== Data provided ==

⁂

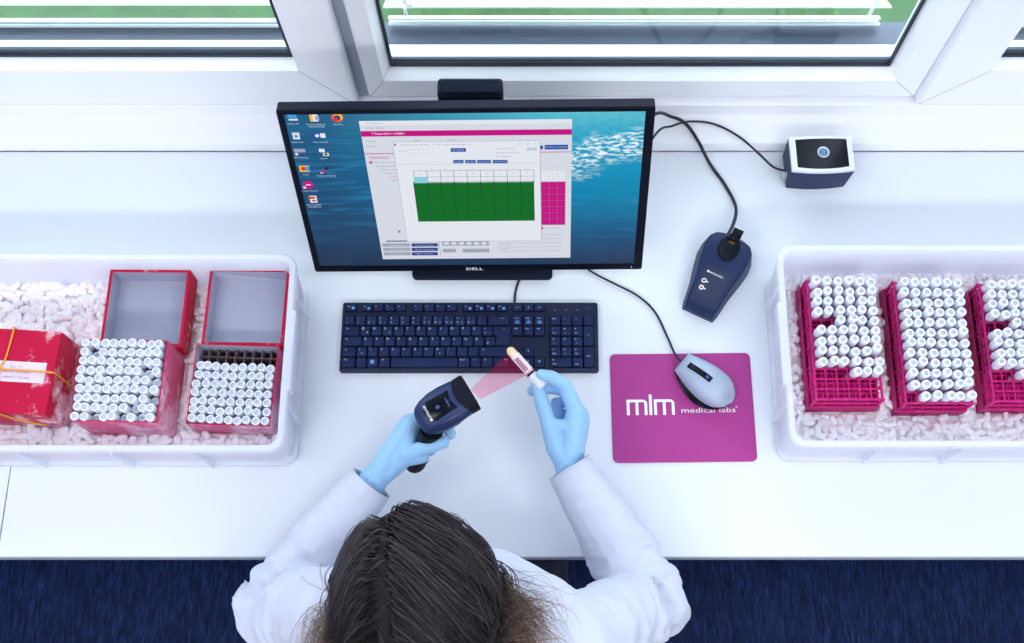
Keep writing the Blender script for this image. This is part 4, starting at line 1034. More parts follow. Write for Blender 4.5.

⁂

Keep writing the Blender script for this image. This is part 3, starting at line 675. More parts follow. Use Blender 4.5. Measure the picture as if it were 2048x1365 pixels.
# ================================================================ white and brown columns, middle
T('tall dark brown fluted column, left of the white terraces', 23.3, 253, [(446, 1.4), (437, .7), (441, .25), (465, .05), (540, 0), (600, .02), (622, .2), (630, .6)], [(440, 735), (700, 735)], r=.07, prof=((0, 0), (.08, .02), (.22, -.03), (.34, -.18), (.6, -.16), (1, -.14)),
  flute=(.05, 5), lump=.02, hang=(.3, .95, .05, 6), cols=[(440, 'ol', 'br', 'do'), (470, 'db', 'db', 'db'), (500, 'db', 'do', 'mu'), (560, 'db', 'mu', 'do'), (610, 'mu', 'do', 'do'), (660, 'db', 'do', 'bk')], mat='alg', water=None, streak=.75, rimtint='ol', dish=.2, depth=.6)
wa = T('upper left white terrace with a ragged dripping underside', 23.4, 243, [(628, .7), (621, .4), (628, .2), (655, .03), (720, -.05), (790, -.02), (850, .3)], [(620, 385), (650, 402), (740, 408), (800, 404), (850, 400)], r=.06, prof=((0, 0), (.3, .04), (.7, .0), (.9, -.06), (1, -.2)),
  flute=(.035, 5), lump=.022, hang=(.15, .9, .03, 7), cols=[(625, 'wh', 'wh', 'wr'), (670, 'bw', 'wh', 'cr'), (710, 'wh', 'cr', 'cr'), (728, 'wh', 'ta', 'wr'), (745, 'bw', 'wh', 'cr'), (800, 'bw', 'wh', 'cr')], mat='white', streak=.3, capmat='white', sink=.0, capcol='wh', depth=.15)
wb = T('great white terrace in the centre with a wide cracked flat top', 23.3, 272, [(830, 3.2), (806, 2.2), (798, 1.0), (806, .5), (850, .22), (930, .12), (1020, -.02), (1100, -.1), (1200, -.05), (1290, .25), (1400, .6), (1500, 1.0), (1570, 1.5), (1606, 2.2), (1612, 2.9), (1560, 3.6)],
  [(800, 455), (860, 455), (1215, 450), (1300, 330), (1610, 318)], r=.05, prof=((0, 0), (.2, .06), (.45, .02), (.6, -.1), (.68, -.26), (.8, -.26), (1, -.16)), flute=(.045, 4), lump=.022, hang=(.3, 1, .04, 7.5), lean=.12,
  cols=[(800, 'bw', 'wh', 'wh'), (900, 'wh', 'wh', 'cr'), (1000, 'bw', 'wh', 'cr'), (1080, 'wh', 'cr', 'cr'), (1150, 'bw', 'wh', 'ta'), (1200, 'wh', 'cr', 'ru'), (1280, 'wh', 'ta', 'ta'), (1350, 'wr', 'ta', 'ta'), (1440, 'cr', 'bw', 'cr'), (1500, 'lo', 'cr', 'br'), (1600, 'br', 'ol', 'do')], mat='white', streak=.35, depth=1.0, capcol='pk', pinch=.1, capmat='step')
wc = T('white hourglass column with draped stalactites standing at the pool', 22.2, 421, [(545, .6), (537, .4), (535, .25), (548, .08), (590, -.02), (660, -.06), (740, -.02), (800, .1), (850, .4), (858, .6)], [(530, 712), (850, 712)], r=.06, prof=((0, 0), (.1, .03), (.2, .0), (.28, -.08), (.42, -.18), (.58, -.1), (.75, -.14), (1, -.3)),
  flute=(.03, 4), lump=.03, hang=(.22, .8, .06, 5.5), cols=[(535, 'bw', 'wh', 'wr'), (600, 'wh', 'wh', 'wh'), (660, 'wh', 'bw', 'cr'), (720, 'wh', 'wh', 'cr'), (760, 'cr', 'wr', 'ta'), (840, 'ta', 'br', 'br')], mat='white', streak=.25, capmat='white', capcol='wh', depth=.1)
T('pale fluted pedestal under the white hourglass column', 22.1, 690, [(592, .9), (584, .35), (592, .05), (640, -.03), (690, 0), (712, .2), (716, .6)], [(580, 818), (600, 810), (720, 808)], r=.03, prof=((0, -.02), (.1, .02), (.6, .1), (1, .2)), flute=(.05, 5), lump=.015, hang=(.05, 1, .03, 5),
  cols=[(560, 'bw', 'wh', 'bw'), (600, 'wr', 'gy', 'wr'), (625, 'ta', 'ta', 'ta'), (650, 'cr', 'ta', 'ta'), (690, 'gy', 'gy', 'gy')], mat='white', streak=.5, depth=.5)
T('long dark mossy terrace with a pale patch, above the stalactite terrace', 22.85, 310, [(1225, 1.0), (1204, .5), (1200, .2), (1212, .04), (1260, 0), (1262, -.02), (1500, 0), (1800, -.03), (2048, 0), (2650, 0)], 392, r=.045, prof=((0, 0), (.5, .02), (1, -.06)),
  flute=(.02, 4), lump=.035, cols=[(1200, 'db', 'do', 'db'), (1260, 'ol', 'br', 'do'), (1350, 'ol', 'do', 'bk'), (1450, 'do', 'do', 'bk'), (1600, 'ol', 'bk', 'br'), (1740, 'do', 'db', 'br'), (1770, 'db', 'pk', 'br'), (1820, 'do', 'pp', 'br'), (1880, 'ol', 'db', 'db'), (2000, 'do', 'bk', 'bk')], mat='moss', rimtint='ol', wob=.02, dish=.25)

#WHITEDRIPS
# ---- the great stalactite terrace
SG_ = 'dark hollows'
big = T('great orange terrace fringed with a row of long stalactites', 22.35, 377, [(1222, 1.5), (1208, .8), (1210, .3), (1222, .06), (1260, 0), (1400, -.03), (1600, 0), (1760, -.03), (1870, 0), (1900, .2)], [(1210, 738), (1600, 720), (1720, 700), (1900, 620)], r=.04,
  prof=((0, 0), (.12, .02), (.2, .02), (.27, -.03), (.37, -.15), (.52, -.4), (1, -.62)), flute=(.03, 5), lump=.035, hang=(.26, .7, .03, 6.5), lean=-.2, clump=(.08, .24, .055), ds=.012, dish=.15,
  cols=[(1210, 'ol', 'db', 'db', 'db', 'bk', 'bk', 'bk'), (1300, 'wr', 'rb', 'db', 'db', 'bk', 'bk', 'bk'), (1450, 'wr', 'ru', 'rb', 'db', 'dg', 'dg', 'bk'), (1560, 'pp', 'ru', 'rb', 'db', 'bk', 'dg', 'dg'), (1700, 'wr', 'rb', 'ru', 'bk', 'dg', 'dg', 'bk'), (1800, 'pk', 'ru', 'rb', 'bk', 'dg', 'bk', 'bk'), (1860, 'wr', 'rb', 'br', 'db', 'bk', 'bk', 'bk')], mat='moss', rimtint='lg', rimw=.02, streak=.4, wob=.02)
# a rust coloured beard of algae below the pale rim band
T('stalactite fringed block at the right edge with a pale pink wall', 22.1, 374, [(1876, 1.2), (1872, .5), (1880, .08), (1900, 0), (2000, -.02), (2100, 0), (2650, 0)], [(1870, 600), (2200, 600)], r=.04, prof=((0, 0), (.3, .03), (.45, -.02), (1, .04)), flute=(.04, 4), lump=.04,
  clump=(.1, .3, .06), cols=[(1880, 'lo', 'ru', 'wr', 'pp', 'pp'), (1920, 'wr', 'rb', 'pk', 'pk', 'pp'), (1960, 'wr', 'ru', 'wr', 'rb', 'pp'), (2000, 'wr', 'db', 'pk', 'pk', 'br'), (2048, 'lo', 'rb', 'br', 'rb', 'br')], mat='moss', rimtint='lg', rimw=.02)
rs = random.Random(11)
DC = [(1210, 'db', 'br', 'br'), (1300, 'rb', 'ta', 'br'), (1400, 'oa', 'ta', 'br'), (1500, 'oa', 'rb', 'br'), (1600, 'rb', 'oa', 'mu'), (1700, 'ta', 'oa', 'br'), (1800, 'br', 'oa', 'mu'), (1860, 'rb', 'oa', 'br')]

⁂

== Short exercise ==
Gather each line from the listing above that holds "this".

== Finished answer ==
Keep writing the Blender script for this image. This is part 4, starting at line 1034. More parts follow. Write for Blender 4.5.
Keep writing the Blender script for this image. This is part 3, starting at line 675. More parts follow. Use Blender 4.5. Measure the picture as if it were 2048x1365 pixels.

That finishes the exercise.